— start of INPUT ROWS —
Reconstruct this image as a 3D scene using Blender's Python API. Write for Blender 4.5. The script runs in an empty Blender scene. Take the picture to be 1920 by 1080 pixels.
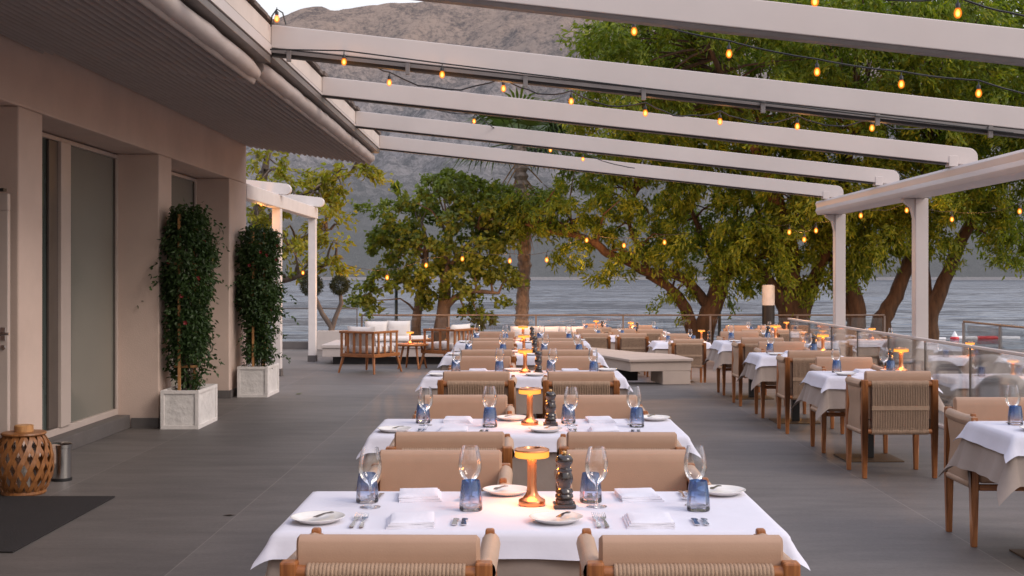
import bpy, bmesh, math, random
import numpy as np
from mathutils import Vector, Matrix
from mathutils import noise as mnoise

PI = math.pi
random.seed(7)
rng = np.random.default_rng(11)
scn = bpy.context.scene
col = scn.collection
F = 2250.0; CX = 972.0; CY = 520.0; CAMZ = 1.6


def at(px, py, Y):
    """world point seen at photo pixel (px, py) standing at distance Y"""
    return Vector(((px - CX) * Y / F, Y, CAMZ - (py - CY) * Y / F))


# ------------------------------------------------------------------ materials
def _n(nt, t, **kw):
    n = nt.nodes.new(t)
    for k, v in kw.items():
        if k in n.inputs.keys():
            n.inputs[k].default_value = v
        else:
            setattr(n, k, v)
    return n


def rgba(c):
    return (c[0], c[1], c[2], 1.0)


def base_mat(name):
    m = bpy.data.materials.new(name)
    m.use_nodes = True
    nt = m.node_tree
    nt.nodes.clear()
    out = nt.nodes.new('ShaderNodeOutputMaterial')
    return m, nt, out


def mat(name, c, rough=0.6, metal=0.0, var=0.12, vscale=6.0, bump=0.0, bscale=60.0, spec=0.5,
        stretch=(1, 1, 1), emit=None, estr=0.0, coord='Object', c2=None, sheen=0.0, coat=0.0):
    """principled material with a noise-varied base colour and a noise bump"""
    m, nt, out = base_mat(name)
    L = nt.links.new
    tc = nt.nodes.new('ShaderNodeTexCoord')
    mp = _n(nt, 'ShaderNodeMapping')
    mp.inputs['Scale'].default_value = stretch
    L(tc.outputs[coord], mp.inputs['Vector'])
    nz = _n(nt, 'ShaderNodeTexNoise', Scale=vscale, Detail=6.0, Roughness=0.6)
    L(mp.outputs[0], nz.inputs['Vector'])
    rp = nt.nodes.new('ShaderNodeValToRGB')
    a = c2 if c2 else [x * (1 - var) for x in c]
    b = c if c2 else [min(1, x * (1 + var)) for x in c]
    rp.color_ramp.elements[0].position = 0.3
    rp.color_ramp.elements[1].position = 0.7
    rp.color_ramp.elements[0].color = rgba(a)
    rp.color_ramp.elements[1].color = rgba(b)
    L(nz.outputs['Fac'], rp.inputs[0])
    p = _n(nt, 'ShaderNodeBsdfPrincipled', Roughness=rough, Metallic=metal)
    p.inputs['Specular IOR Level'].default_value = spec
    if sheen:
        p.inputs['Sheen Weight'].default_value = sheen
    if coat:
        p.inputs['Coat Weight'].default_value = coat
    L(rp.outputs[0], p.inputs['Base Color'])
    if bump > 0:
        bz = _n(nt, 'ShaderNodeTexNoise', Scale=bscale, Detail=4.0)
        L(mp.outputs[0], bz.inputs['Vector'])
        bp = _n(nt, 'ShaderNodeBump', Strength=bump, Distance=0.01)
        L(bz.outputs['Fac'], bp.inputs['Height'])
        L(bp.outputs[0], p.inputs['Normal'])
    if emit:
        p.inputs['Emission Color'].default_value = rgba(emit)
        p.inputs['Emission Strength'].default_value = estr
    L(p.outputs[0], out.inputs['Surface'])
    return m


def wood(name, c1, c2, axis=2, scale=9.0, rough=0.42):
    m, nt, out = base_mat(name)
    L = nt.links.new
    tc = nt.nodes.new('ShaderNodeTexCoord')
    mp = _n(nt, 'ShaderNodeMapping')
    s = [6.0, 6.0, 6.0]; s[axis] = 0.55
    mp.inputs['Scale'].default_value = s
    L(tc.outputs['Object'], mp.inputs['Vector'])
    nz = _n(nt, 'ShaderNodeTexNoise', Scale=scale, Detail=7.0, Roughness=0.65, Distortion=0.6)
    L(mp.outputs[0], nz.inputs['Vector'])
    rp = nt.nodes.new('ShaderNodeValToRGB')
    rp.color_ramp.elements[0].position = 0.32
    rp.color_ramp.elements[1].position = 0.7
    rp.color_ramp.elements[0].color = rgba(c1)
    rp.color_ramp.elements[1].color = rgba(c2)
    L(nz.outputs['Fac'], rp.inputs[0])
    p = _n(nt, 'ShaderNodeBsdfPrincipled', Roughness=rough)
    L(rp.outputs[0], p.inputs['Base Color'])
    bp = _n(nt, 'ShaderNodeBump', Strength=0.15, Distance=0.004)
    L(nz.outputs['Fac'], bp.inputs['Height'])
    L(bp.outputs[0], p.inputs['Normal'])
    L(p.outputs[0], out.inputs['Surface'])
    return m


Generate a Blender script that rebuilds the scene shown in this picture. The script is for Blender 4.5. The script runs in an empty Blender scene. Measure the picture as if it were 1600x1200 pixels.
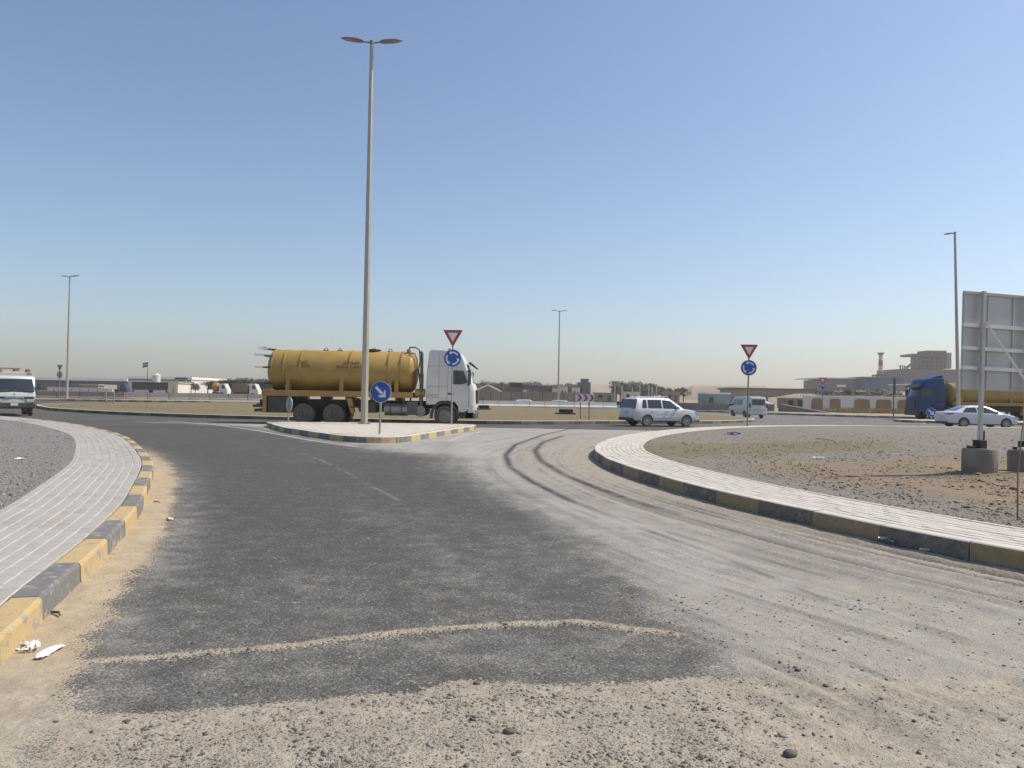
import bpy, bmesh, math, random
import numpy as np
from mathutils import Matrix, Vector
random.seed(7); RNG = np.random.default_rng(7)
R = math.radians
scene = bpy.context.scene
COL = scene.collection

# ---------------------------------------------------------------- camera
CAM_H = 1.6; FPX = 1200.0; PITCH = math.atan(17/1200); ROLL = R(1.0)
cam_data = bpy.data.cameras.new('camera'); cam_data.sensor_width = 36.0
cam_data.lens = 36.0*FPX/1600.0; cam_data.clip_start = 0.05; cam_data.clip_end = 20000
cam = bpy.data.objects.new('camera', cam_data); COL.objects.link(cam)
CAM_R = Matrix.Rotation(math.pi/2+PITCH, 4, 'X') @ Matrix.Rotation(ROLL, 4, 'Z')
cam.matrix_world = Matrix.Translation((0, 0, CAM_H)) @ CAM_R
scene.camera = cam

# ---------------------------------------------------------------- sky and sun
SUN_EL, SUN_AZ = R(50), R(12)          # azimuth measured from +X towards +Y
world = bpy.data.worlds.new('World'); scene.world = world; world.use_nodes = True
wn = world.node_tree.nodes; wl = world.node_tree.links
bg = wn['Background']
sky = wn.new('ShaderNodeTexSky'); sky.sky_type = 'NISHITA'; sky.sun_disc = False
sky.sun_elevation = SUN_EL; sky.sun_rotation = math.pi/2 - SUN_AZ
sky.air_density = 1.0; sky.dust_density = 1.1; sky.ozone_density = 2.5; sky.altitude = 0
wl.new(sky.outputs[0], bg.inputs[0]); bg.inputs[1].default_value = 0.148
sd = bpy.data.lights.new('sun', 'SUN'); sd.energy = 4.6; sd.angle = R(0.6); sd.color = (1.0, 0.92, 0.81)
sun = bpy.data.objects.new('sun', sd); COL.objects.link(sun)
sdir = Vector((math.cos(SUN_EL)*math.cos(SUN_AZ), math.cos(SUN_EL)*math.sin(SUN_AZ), math.sin(SUN_EL)))
sun.rotation_euler = sdir.to_track_quat('Z', 'Y').to_euler(); sun.location = (60, 20, 80)
vs = scene.view_settings; vs.view_transform = 'Standard'; vs.look = 'None'; vs.gamma = 1; vs.exposure = 0.0
scene.cycles.volume_bounces = 0
scene.cycles.max_bounces = 6

# ---------------------------------------------------------------- helpers
def ray(px, py):
    return CAM_R.to_3x3() @ Vector(((px-800)/FPX, (600-py)/FPX, -1))
def at(px, py, z=0.0):
    d = ray(px, py); t = (z-CAM_H)/d.z; return (d.x*t, d.y*t)
def far(px, py, Y):
    """a point of the place seen at (px,py) that lies Y metres ahead"""
    d = ray(px, py); t = Y/d.y; return Vector((d.x*t, Y, CAM_H+d.z*t))

def tag(o, label=None, cat=None, group=None, kind=None):
    if label: o['label'] = label
    if cat: o['category'] = cat
    if group: o['group'] = group
    if kind: o['kind'] = kind
    return o
def empty(name, loc=(0, 0, 0), rz=0.0, label=None, cat=None, group=None, kind=None):
    o = bpy.data.objects.new(name, None); o.empty_display_size = 0.3
    o.location = loc; o.rotation_euler = (0, 0, rz); COL.objects.link(o)
    return tag(o, label, cat, group, kind)
def link(name, me, parent=None):
    o = bpy.data.objects.new(name, me); COL.objects.link(o)
    if parent is not None: o.parent = parent
    return o
def copy_tree(o, parent=None):
    c = o.copy(); COL.objects.link(c); c.parent = parent
    for ch in list(o.children): copy_tree(ch, c)
    return c

ORD = ['first', 'second', 'third', 'fourth', 'fifth', 'sixth', 'seventh', 'eighth', 'ninth', 'tenth', 'eleventh', 'twelfth', 'thirteenth', 'fourteenth', 'fifteenth', 'sixteenth', 'seventeenth', 'eighteenth', 'nineteenth', 'twentieth', 'twenty-first', 'twenty-second', 'twenty-third']
class MB:
    """collects faces; build() makes ONE mesh object"""
    def __init__(s): s.v = []; s.f = []; s.mi = []; s.cur = 0
    def face(s, pts):
        n = len(s.v); s.v += [tuple(p) for p in pts]; s.f.append(tuple(range(n, n+len(pts)))); s.mi.append(s.cur); return s
    def mesh(s, vs, fs):
        n = len(s.v); s.v += [tuple(p) for p in vs]; s.f += [tuple(i+n for i in f) for f in fs]; s.mi += [s.cur]*len(fs); return s
    def box(s, x0, x1, y0, y1, z0, z1, bev=0.0):
        if bev <= 0:
            v = [(x, y, z) for x in (x0, x1) for y in (y0, y1) for z in (z0, z1)]
            return s.mesh(v, [(0,1,3,2),(4,6,7,5),(0,4,5,1),(2,3,7,6),(0,2,6,4),(1,5,7,3)])
        b = min(bev, (x1-x0)*.49, (y1-y0)*.49, (z1-z0)*.49); bm = bmesh.new()
        bmesh.ops.create_cube(bm, size=1.0)
        for v in bm.verts:
            v.co = Vector(((x0+x1)/2+v.co.x*(x1-x0), (y0+y1)/2+v.co.y*(y1-y0), (z0+z1)/2+v.co.z*(z1-z0)))
        bmesh.ops.bevel(bm, geom=bm.edges[:], offset=b, segments=2, affect='EDGES', profile=.5)
        return s.frombm(bm)
    def frombm(s, bm):
        bm.verts.index_update(); s.mesh([v.co[:] for v in bm.verts], [[v.index for v in f.verts] for f in bm.faces]); bm.free(); return s
    def obox(s, c, ax, ay, az):
        """oriented box: centre, three half-axis vectors"""
        c, ax, ay, az = map(Vector, (c, ax, ay, az))
        v = [c+i*ax+j*ay+k*az for i in (-1, 1) for j in (-1, 1) for k in (-1, 1)]
        return s.mesh(v, [(0,1,3,2),(4,6,7,5),(0,4,5,1),(2,3,7,6),(0,2,6,4),(1,5,7,3)])
    def cyl(s, p0, p1, r0, r1=None, n=16, cap=True):
        r1 = r0 if r1 is None else r1; p0 = Vector(p0); p1 = Vector(p1); d = (p1-p0).normalized()
        u = d.orthogonal().normalized(); w = d.cross(u); vs = []
        for p, r in ((p0, r0), (p1, r1)):
            for i in range(n):
                a = 2*math.pi*(i+.5)/n; vs.append(p+u*(math.cos(a)*r)+w*(math.sin(a)*r))
        fs = [(i, (i+1) % n, n+(i+1) % n, n+i) for i in range(n)]
        if cap: fs += [tuple(range(n))[::-1], tuple(range(n, 2*n))]
        return s.mesh(vs, fs)
    def tube(s, pts, r, n=8):
        pts = [Vector(p) for p in pts]; vs = []; m = len(pts); u = None
        for i, p in enumerate(pts):
            d = (pts[min(i+1, m-1)]-pts[max(i-1, 0)]).normalized()
            if u is None: u = d.orthogonal().normalized()
            u = (u-d*u.dot(d)).normalized(); w = d.cross(u); rr = r[i] if isinstance(r, (list, tuple)) else r
            for k in range(n):
                a = 2*math.pi*k/n; vs.append(p+u*(math.cos(a)*rr)+w*(math.sin(a)*rr))
        fs = [(i*n+k, i*n+(k+1) % n, (i+1)*n+(k+1) % n, (i+1)*n+k) for i in range(m-1) for k in range(n)]
        fs += [tuple(range(n))[::-1], tuple(range((m-1)*n, m*n))]
        return s.mesh(vs, fs)
    def lathe(s, prof, n=32, axis='x', c=(0, 0, 0)):
        """prof: list of (along, radius)"""
        c = Vector(c); vs = []; m = len(prof)
        for a, r in prof:
            for k in range(n):
                t = 2*math.pi*k/n; q, w = r*math.cos(t), r*math.sin(t)
                vs.append(c+(Vector((a, q, w)) if axis == 'x' else Vector((q, a, w)) if axis == 'y' else Vector((q, w, a))))
        fs = [(i*n+k, i*n+(k+1) % n, (i+1)*n+(k+1) % n, (i+1)*n+k) for i in range(m-1) for k in range(n)]
        if prof[0][1] > 1e-6: fs.append(tuple(range(n))[::-1])
        if prof[-1][1] > 1e-6: fs.append(tuple(range((m-1)*n, m*n)))
        return s.mesh(vs, fs)
    def prism(s, out, y0, y1, plane='xz'):
        """outline extruded; plane xz -> along y, xy -> along z, yz -> along x"""
        n = len(out)
        def P(a, b, c): return (a, c, b) if plane == 'xz' else (a, b, c) if plane == 'xy' else (c, a, b)
        vs = [P(a, b, y0) for a, b in out]+[P(a, b, y1) for a, b in out]
        return s.mesh(vs, [tuple(range(n)), tuple(range(n, 2*n))[::-1]]+[(i, n+i, n+(i+1) % n, (i+1) % n) for i in range(n)])
    def loft(s, rings, cap=True):
        n = len(rings[0]); vs = [p for r in rings for p in r]; m = len(rings)
        fs = [(i*n+k, i*n+(k+1) % n, (i+1)*n+(k+1) % n, (i+1)*n+k) for i in range(m-1) for k in range(n)]
        if cap: fs += [tuple(range(n))[::-1], tuple(range((m-1)*n, m*n))]
        return s.mesh(vs, fs)
    def to_mesh(s, name, mats, smooth=None):
        me = bpy.data.meshes.new(name); me.from_pydata(s.v, [], s.f)
        for m in (mats if isinstance(mats, (list, tuple)) else [mats]): me.materials.append(m)
        if any(s.mi): me.polygons.foreach_set('material_index', s.mi)
        bm = bmesh.new(); bm.from_mesh(me)
        bmesh.ops.remove_doubles(bm, verts=bm.verts[:], dist=1e-5)
        bmesh.ops.recalc_face_normals(bm, faces=bm.faces[:]); bm.to_mesh(me); bm.free()
        if smooth: me.shade_smooth(); me.set_sharp_from_angle(angle=R(smooth))
        return me
    def build(s, name, mats, parent=None, smooth=None, loc=None):
        o = link(name, s.to_mesh(name, mats, smooth), parent)
        if loc is not None: o.location = loc
        return o

def grid_mesh(name, X, Y, Z, mat, attrs=None, smooth=True):
    """X,Y,Z: 2-D arrays"""
    r, c = X.shape; me = bpy.data.meshes.new(name); nv = r*c
    me.vertices.add(nv); co = np.stack([X, Y, Z], -1).reshape(-1).astype(np.float32); me.vertices.foreach_set('co', co)
    idx = np.arange(nv).reshape(r, c)
    q = np.stack([idx[:-1, :-1], idx[:-1, 1:], idx[1:, 1:], idx[1:, :-1]], -1).reshape(-1, 4); nf = len(q)
    me.loops.add(nf*4); me.loops.foreach_set('vertex_index', q.reshape(-1).astype(np.int32))
    me.polygons.add(nf); me.polygons.foreach_set('loop_start', np.arange(0, nf*4, 4, dtype=np.int32))
    me.polygons.foreach_set('loop_total', np.full(nf, 4, dtype=np.int32))
    me.materials.append(mat); me.update(calc_edges=True)
    for k, a in (attrs or {}).items():
        at_ = me.attributes.new(k, 'FLOAT', 'POINT'); at_.data.foreach_set('value', a.reshape(-1).astype(np.float32))
    if smooth: me.shade_smooth()
    o = link(name, me); return o

def fbm(x, y, octv=4, seed=0):
    """value noise, 0..1"""
    out = np.zeros_like(x, dtype=float); amp = .5; tot = 0
    for o in range(octv):
        xi = np.floor(x).astype(np.int64); yi = np.floor(y).astype(np.int64); fx = x-xi; fy = y-yi
        fx = fx*fx*(3-2*fx); fy = fy*fy*(3-2*fy)
        def h(a, b):
            n = (a*374761393+b*668265263+(seed+o)*974634777) & 0xFFFFFFFF
            n = ((n ^ (n >> 13))*1274126177) & 0xFFFFFFFF; n = n ^ (n >> 16); return (n & 0xFFFF)/65535.0
        v = (h(xi, yi)*(1-fx)+h(xi+1, yi)*fx)*(1-fy)+(h(xi, yi+1)*(1-fx)+h(xi+1, yi+1)*fx)*fy
        out += amp*v; tot += amp; amp *= .5; x = x*2.03+11.7; y = y*2.03+5.3
    return out/tot
def sstep(a, b, x):
    t = np.clip((x-a)/(b-a), 0, 1); return t*t*(3-2*t)
def dist_poly(X, Y, poly, signed=False):
    """distance to an open polyline; signed: positive to the right of its direction"""
    best = np.full(X.shape, 1e9); sg = np.ones(X.shape)
    for (ax, ay), (bx, by) in zip(poly[:-1], poly[1:]):
        dx, dy = bx-ax, by-ay; L = dx*dx+dy*dy
        t = np.clip(((X-ax)*dx+(Y-ay)*dy)/L, 0, 1); qx = X-(ax+t*dx); qy = Y-(ay+t*dy); d = np.hypot(qx, qy)
        m = d < best; best = np.where(m, d, best)
        if signed: sg = np.where(m, np.where(dx*(Y-ay)-dy*(X-ax) < 0, 1.0, -1.0), sg)
    return best*sg if signed else best
def catmull(pts, n=10, closed=False):
    P = [np.array(p[:2], float) for p in pts]; out = []; m = len(P)
    for i in range(m if closed else m-1):
        g = lambda k: P[k % m] if closed else P[min(max(k, 0), m-1)]
        p0, p1, p2, p3 = g(i-1), g(i), g(i+1), g(i+2)
        for j in range(n):
            t = j/n; out.append(.5*((2*p1)+(-p0+p2)*t+(2*p0-5*p1+4*p2-p3)*t*t+(-p0+3*p1-3*p2+p3)*t**3))
    out.append(P[0] if closed else P[-1]); return np.array(out)
class Path:
    """arc-length path; at(s,t): point s along, offset t to its LEFT"""
    def __init__(s, pts, closed=False, smooth=True):
        s.p = catmull(pts, 12, closed) if smooth else np.array(pts, float)
        d = np.hypot(*np.diff(s.p, axis=0).T); s.s = np.concatenate([[0], np.cumsum(d)]); s.L = s.s[-1]
    def pos(s, u):
        return np.array([np.interp(u, s.s, s.p[:, 0]), np.interp(u, s.s, s.p[:, 1])])
    def at(s, u, t=0.0):
        a, b = s.pos(max(u-.25, 0)), s.pos(min(u+.25, s.L)); d = (b-a)/max(np.hypot(*(b-a)), 1e-6)
        p = s.pos(u)+np.array([-d[1], d[0]])*t; return p, math.atan2(d[1], d[0])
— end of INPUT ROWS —
▶ _EXERCISE DIRECTIONS_
Copy down every line of the material above that includes the string "pixels".

▶ _TASK SOLUTION_
Reconstruct this image as a 3D scene using Blender's Python API. Write for Blender 4.5. The script runs in an empty Blender scene. Take the picture to be 1920 by 1080 pixels.
Generate a Blender script that rebuilds the scene shown in this picture. The script is for Blender 4.5. The script runs in an empty Blender scene. Measure the picture as if it were 1600x1200 pixels.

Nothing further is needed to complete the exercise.